Comment by John McFetridge on July 16, 2009 at 5:05am
Yeah, I'm a big fan of Raymond Carver. I'm going through a whole short story binge these days.
Comment by I. J. Parker on July 16, 2009 at 4:46am
I absolutely follow the Lourdes example. It's clearly a character's pov. But I'm not at all sure about the "They" beginnings. That may well be the author as narrator -- unless a later passage introduces the observer as someone other than the author.
Comment by John Dishon on July 16, 2009 at 3:56am
*"being" should be "began" above.
Comment by John Dishon on July 16, 2009 at 3:46am
I see your "Hanging Out at the Buena Vista" and raise you "A Small, Good Thing".
Comment by John Dishon on July 16, 2009 at 3:35am
Get Shorty and Be Cool both open up with a narrator. Be Cool even starts with "They", as if the narrator is on the other side of the street pointing at the characters.

The Jill St. John part is also narrated. Here is the paragraph with that description:

Mrs. Manhood, with her wealth, her beauty products, looked no more thirty. Her red hair was short and reminded Lourdes of the actress who used to be on TV at home, Jill St. John, with the same pale skin.

Unless Lourdes, is referring to herself in third person, that's a narrator. Also, I noticed he being 4 of those 9 stories with "They".
Comment by Jack Getze on July 16, 2009 at 2:38am
I have to go back and look now, but I was under the same impression as John -- i.e., that Elmore never narrates as an author. It's his biggest, guiding rule -- an invisible author.

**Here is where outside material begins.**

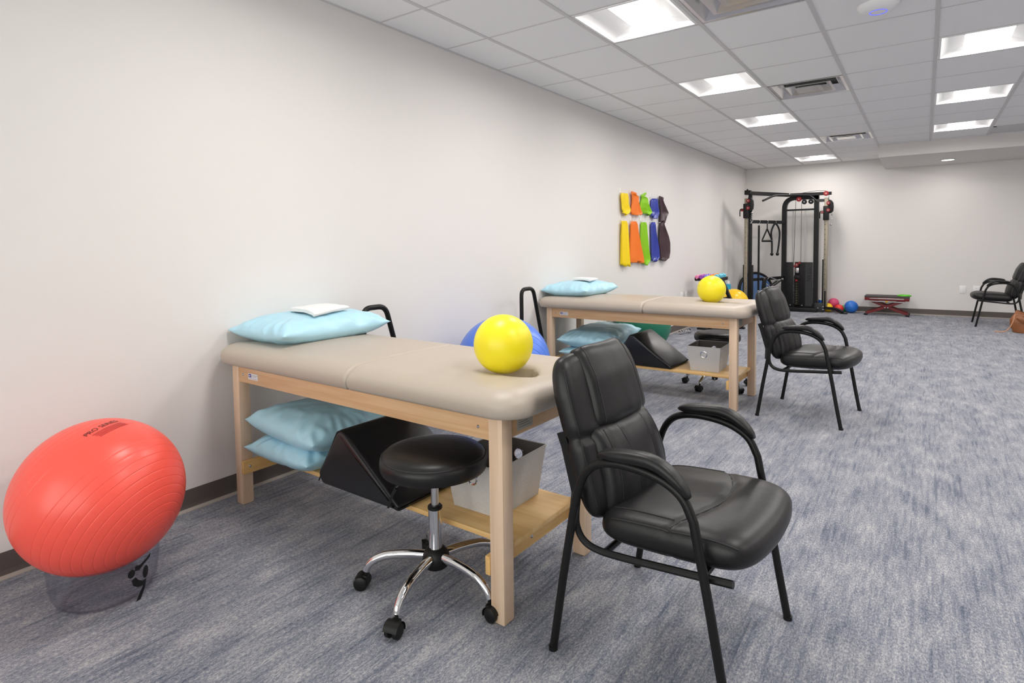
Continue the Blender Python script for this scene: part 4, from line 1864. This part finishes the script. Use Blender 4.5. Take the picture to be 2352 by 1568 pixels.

The other thing John's right about -- I have to shut up about Elmore until August.
Comment by John McFetridge on July 16, 2009 at 1:55am
There is no narrator in Elmore Leonard novels - everything is from a character's pov. It's one of the things you can see develop over his books, his refining of that removal of the narrator. Cool stuff.
Comment by Matt Rees on July 16, 2009 at 1:45am
Jack, that'd be fine. But in these stories, the descriptions of characters as looking like a particular movie star are by the narrator. That's quite different.
Comment by B.R.Stateham on July 16, 2009 at 1:25am
Rules, my friend, are made for two things: One; they're made to give a set of broad-spectrum guidelines. They're like a GPS system of navigation for a writer. They point you in a certain direction.

Two; rules are made to be broken. If you religiously follow rules you fail to develop a writing style you can call your own. So everyone, sooner or later, breaks rules here and there.